The PIMCO 15+ Year U.S. TIPS Index ETF
LTPZ,
+0.20%

has fallen nearly 40% so far this year, nearly as much as the Vanguard Extended Duration Treasury ETF
EDV,
-1.01%
.
This makes little or no logical sense unless you simply view TIPS as another kind of bond. Long-term nominal bonds lose value in an inflation spiral because all those future interest payments are worth much less in real, purchasing power terms. The same is, by definition, not true for TIPS bonds.

Legendary British money manager Jonathan Ruffer has been banging the drum about TIPS—and inflation—all year. So far the prices have fallen, a long way. Maybe he is wrong about them. Or maybe he was just way too early.

Former U.S. “bond king” Bill Gross recently came out for short-term TIPS.

TIPS have one major potential downside compared to I-bonds: If you buy TIPS through an ETF, or if you buy individual bonds and then sell them before they mature, you can in theory lose money. That’s because the price moves around—as we’ve seen this year. Theoretically if you buy them well above face value you could also lose money if we suffer years and years of deflation (which hardly seems likely).

On the other hand, I’ve been buying individual TIPS bonds at, near or even below face value, and I would be happy holding them till they mature. So I’m not worried. I am guaranteed to get back the face value, plus all the accumulated inflation over the period I hold the bond, plus the interest.

My biggest risk is “opportunity cost.” If I buy a long bond paying inflation plus 1.8%, I could miss out: The bond could keep falling, and someone who waits could get an even better deal. And if I own a TIPS bond earning inflation plus 1.8% a year, and the stock market earns you inflation plus 6% a year, I will also miss out.

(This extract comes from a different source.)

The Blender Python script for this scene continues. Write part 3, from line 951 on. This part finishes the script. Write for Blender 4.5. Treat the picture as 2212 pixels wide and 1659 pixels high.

(Over 30 years, incidentally, an asset earning 6% a year in “real” terms will leave you 470% richer, not 70% richer.)

And while they can go down in price, they can also go up. Indeed, two weeks ago I was having dinner with a money manager in London who had predicted this year’s crash, whose fund is up for 2022, and who said their biggest bet was in long-term bonds, mainly TIPS and British equivalents. They figure these will pay off if there is an economic crash (people will want bonds), a recovery (interest rates will probably come back down, and people will also want bonds), or sustained inflation (people will want inflation protection).

Make of it what you will. If long-term TIPS keep going down you can have a laugh at my expense. But so long as I hold on to my investments, I am guaranteed to make money in the end—no matter what happens.